In fact this particular little bastard made a fair job, for his age, of understanding and remembering what I'd said, but he did do one unforgivable thing – he accused me of peppering my conversation with swearwords in order to curry favour with him.

The arrogance of it! To suppose that I would bend language, the tools of my trade, in order to do what – appear cool? – in the eyes of a tit who as yet barely had language of his own. Stephen Lea, I think his name was. Though I wouldn't be surprised to learn he changed it after that. I haven't heard of him since, anyway. Maybe he went into a monastery. But I shouldn't be too hard on him. He was merely being squeamish, starting from obscenities that did not ring true to him because they were not delivered as he delivered them. It's also possible he saw me as such a strait-laced person that he could not believe I swore naturally in my own home.
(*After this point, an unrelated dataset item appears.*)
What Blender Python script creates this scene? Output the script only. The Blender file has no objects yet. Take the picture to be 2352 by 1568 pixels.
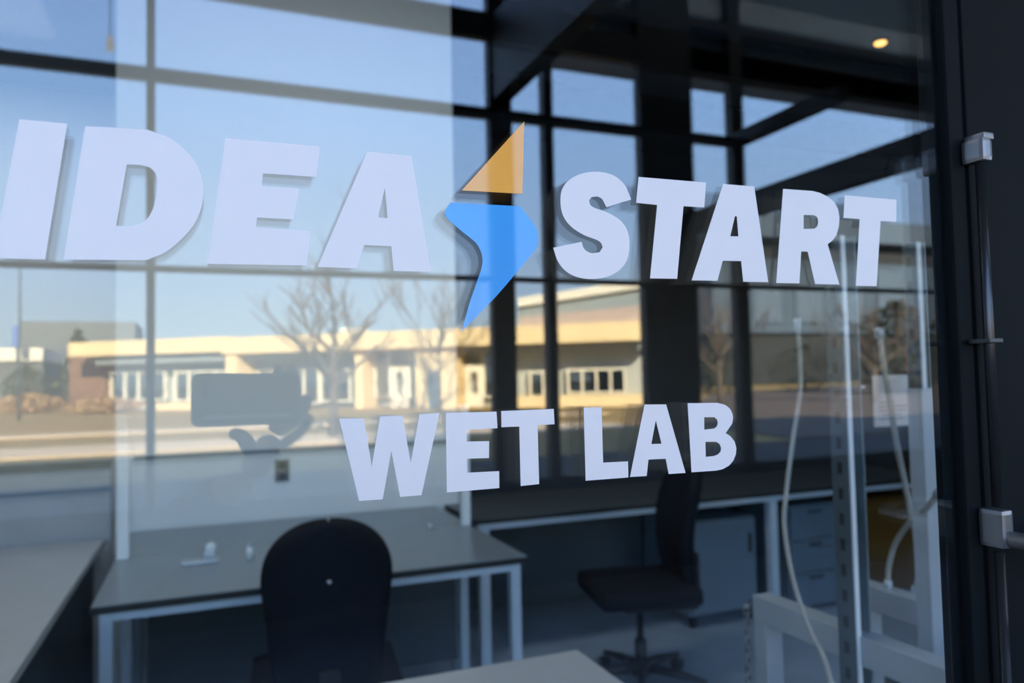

And he has something there. I am myself surprised by how I have taken to swearing after so unpromising a start. I doubt I swore at all until I was 15. There was none of it at home. Even out of the house, in the rough and tumble of the markets where we ran a stall selling mouldy chocolates and chalk wall-plaques, the moment anyone began a word beginning with a consonant from the first half of the alphabet my father clapped his hands over my ears. Whether he swore in other company I never found out. But my mother goes on faithfully disapproving of indecency, especially mine. "I don't think there's any need for it" is how she puts it.

"Reason not the need," I tell her. "Reason luxury. Filth just makes some of us feel boundlessly alive, ma. Read Seriously Funny." That usually stops the conversation.

Of course, it's equally true that on another day foulness doesn't make you feel alive at all. Get it wrong and swearing is the most depressing act on earth. "The language of our whole nation," Ford Maddox Ford wrote in 1922, "is of an aching filthiness that would add to the agonies of the damned in hell."

Go on to many a council estate in 2002, and you won't find much changed. Kids of four or five badmouthing one another as though they were conceived in hell and have spent their brief lives living somewhere even worse.

Don't permit the lower orders to swear, I say. At least not until they've been trained in the music of it. To measure shock, to return zest to language that has been bled dry of life, to register another individual's sense of delicacy sufficiently to lay effective siege to it, requires artistry of the most refined sort. That, presumably, is what the fulminators in our popular papers have been trying to tell Ali G all week – that a foul mouth is no less subject to the laws governing aesthetics than a melodious one.